Some people, especially some adults in our ultraconservative Colorado town, judge him by what they think of his appearance, not by what he is. By watching other people react to my son, I’m learning as much about them and their fears as I am about him.

Some Aren’t Hostile

He’s also learning that all adults aren’t alike. While he gets plenty of scared or hostile looks and muttered comments, he’s finding that not every grown-up reacts with fear and hostility. Several teachers at his high school have asked him, uncritically, why he dresses as he does. A local poet interviewed him and took his picture to use as source material. A middle-age appliance salesman told him he likes to see people express their individuality in their clothing.

My son’s punk friends include a few honor students and a few dropouts, just like any cross section of people his age. He has non-punk friends, too. Some are well-adjusted and others are troubled. All his friends have one thing in common--their clothing styles don’t determine their personalities or their strengths and weaknesses. They are what they are, not what they wear.
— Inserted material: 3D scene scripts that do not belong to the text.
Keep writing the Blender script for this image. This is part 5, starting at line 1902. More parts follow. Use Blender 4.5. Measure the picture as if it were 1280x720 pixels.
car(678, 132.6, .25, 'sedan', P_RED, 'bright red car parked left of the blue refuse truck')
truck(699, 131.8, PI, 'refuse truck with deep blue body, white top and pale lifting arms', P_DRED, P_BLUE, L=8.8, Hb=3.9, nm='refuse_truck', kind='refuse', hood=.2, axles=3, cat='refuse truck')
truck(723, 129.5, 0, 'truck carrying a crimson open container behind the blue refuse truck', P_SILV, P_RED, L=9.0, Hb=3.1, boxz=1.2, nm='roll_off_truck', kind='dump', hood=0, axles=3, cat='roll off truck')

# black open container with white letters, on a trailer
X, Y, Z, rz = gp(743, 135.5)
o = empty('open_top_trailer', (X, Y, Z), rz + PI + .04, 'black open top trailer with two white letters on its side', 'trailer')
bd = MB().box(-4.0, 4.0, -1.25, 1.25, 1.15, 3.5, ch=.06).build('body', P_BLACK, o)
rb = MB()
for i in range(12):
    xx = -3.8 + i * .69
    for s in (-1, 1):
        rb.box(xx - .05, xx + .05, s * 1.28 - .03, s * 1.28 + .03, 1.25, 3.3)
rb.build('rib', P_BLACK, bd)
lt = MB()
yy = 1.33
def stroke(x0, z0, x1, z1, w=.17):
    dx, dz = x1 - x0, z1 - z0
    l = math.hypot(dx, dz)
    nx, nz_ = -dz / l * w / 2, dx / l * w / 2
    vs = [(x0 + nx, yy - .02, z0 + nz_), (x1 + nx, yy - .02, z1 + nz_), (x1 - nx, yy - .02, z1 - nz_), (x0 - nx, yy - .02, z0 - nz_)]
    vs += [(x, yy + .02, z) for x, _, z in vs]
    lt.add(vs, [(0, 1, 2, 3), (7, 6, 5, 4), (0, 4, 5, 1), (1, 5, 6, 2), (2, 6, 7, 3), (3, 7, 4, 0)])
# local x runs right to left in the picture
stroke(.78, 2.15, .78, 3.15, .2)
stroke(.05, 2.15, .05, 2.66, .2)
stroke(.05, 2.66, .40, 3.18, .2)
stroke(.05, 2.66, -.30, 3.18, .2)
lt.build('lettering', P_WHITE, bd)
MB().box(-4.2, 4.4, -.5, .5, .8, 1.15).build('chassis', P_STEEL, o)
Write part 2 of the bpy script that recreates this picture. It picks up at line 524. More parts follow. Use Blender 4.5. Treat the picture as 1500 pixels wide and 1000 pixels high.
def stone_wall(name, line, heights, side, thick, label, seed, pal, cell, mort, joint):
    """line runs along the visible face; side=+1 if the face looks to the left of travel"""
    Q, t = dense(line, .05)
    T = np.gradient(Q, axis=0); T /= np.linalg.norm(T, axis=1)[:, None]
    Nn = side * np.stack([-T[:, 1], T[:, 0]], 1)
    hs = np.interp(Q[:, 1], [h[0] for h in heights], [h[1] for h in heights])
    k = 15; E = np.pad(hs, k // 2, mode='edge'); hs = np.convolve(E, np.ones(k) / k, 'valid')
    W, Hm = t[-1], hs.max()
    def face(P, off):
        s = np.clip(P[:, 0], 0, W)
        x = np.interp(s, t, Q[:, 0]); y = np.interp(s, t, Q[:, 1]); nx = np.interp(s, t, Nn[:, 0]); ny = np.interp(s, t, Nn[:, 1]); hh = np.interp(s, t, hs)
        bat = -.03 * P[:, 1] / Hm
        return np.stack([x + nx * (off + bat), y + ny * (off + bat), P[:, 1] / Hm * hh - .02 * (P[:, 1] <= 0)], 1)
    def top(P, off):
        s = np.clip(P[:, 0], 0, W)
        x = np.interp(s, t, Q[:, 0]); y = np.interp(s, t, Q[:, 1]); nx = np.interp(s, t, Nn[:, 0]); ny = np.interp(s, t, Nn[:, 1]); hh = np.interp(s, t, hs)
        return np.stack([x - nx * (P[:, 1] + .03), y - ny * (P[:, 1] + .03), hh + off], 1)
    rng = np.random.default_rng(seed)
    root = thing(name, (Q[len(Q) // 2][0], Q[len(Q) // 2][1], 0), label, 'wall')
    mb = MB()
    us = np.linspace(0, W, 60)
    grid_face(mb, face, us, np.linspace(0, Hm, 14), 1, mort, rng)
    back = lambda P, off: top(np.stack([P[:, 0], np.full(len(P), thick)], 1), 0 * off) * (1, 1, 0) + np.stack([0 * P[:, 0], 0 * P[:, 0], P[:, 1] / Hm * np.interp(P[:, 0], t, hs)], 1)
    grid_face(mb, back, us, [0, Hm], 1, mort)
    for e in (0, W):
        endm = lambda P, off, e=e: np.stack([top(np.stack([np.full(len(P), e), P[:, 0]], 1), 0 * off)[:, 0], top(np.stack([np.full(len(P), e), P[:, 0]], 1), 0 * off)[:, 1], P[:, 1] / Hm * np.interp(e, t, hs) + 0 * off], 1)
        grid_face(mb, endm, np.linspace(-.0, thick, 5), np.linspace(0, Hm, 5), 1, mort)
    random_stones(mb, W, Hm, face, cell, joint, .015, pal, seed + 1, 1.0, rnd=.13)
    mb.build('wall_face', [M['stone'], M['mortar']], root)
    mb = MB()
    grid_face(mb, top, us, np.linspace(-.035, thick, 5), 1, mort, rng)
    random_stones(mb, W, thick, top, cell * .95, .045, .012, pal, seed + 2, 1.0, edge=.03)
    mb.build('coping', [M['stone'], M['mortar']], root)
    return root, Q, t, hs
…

Heaven knows my son’s not perfect. Like most other parents I know who have teen-agers, I’d be happy if my son’s grades were higher, his room neater and his telephone conversations shorter.

And like all parents, I have no guarantees about whether my son will arrive at adulthood whole or healthy. But the point is, however his life works out, it won’t be his haircut or earrings that determine his fate. His success--or failure--at becoming a worthwhile adult will come from within.